The tactic under scrutiny in the Milan case is known as extraordinary rendition. It involves the capture of a terrorism suspect in one country by representatives of a second and his transfer to a third country for interrogation, without court orders or judicial oversight. In many cases, including this trial, the suspects have claimed they were tortured. Human rights officials accuse the Bush administration of using scores of extraordinary renditions to “outsource” torture, a charge Washington, D.C., denies.

All the Americans left Italy before the first arrest warrants were issued two years ago, and none is expected to cooperate with the Milan proceedings.

This gave a sort of “virtual reality” feel to Friday’s court session.

Judge Oscar Magi opened the trial, reading the indictment and ticking off the Americans’ names, repeating, 26 times: “Fugitive.”

“Fugitive.”

“Fugitive.”

Court-appointed defense attorneys for each of the American defendants filled the courtroom, but the metal cages along the walls that usually contain suspects were empty. Most of the defense attorneys have never met or communicated with their clients, and in many cases don’t even know their real names, as they allegedly used aliases in the Abu Omar operation.

Seven Italians are also charged, including the country’s former top spymaster and his No. 2, who are accused of sanctioning or aiding in the CIA kidnapping.

The Milan prosecution, along with similar cases in Germany and Switzerland, exposed the policy of renditions, which Bush eventually was forced to acknowledge. Only in Italy, however, has such a case gone to trial, a public forum that threatens further to illuminate the actions of CIA operatives and the long-denied complicity of their European counterparts.

“We want to punish terrorists – but in the courtroom,” Milan’s lead prosecutor, Armando Spataro, said in commenting on the significance of the landmark trial. The war on terrorism, he said, should be waged “within the full respect of the laws of our Western democracies.”

In an uncomfortable coincidence for American officials that highlighted the ongoing strain in U.S.-Italian relations, the trial in Milan started just hours before Bush arrived in Italy for a day-and-a-half visit following the G-8 summit in Germany.

The trial was adjourned until June 18 while Judge Magi decides whether to suspend the proceedings to await a ruling on a constitutional challenge to the case.
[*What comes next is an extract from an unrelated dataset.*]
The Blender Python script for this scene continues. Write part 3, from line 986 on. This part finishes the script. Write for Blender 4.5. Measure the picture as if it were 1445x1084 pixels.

The Italian government has asked the constitutional court, highest in the land, to void the indictments because of concern that prosecutors will use state secrets to make their case.

Abu Omar, whose full name is Osama Hassan Mustafa Nasr, remains in Egypt, where he spent more than three years in prison after CIA operatives allegedly abducted him and flew him to Cairo on a private plane that took off from the U.S.-run Aviano air base in northern Italy.

In jail, he has said he was beaten, threatened with rape, shocked with electricity, tied to a wet mattress and left in a tiny cell crawling with rats. He continues to suffer from permanent injuries, including a back injury and loss of hearing in both ears, said his lawyer, Montasser Zayat.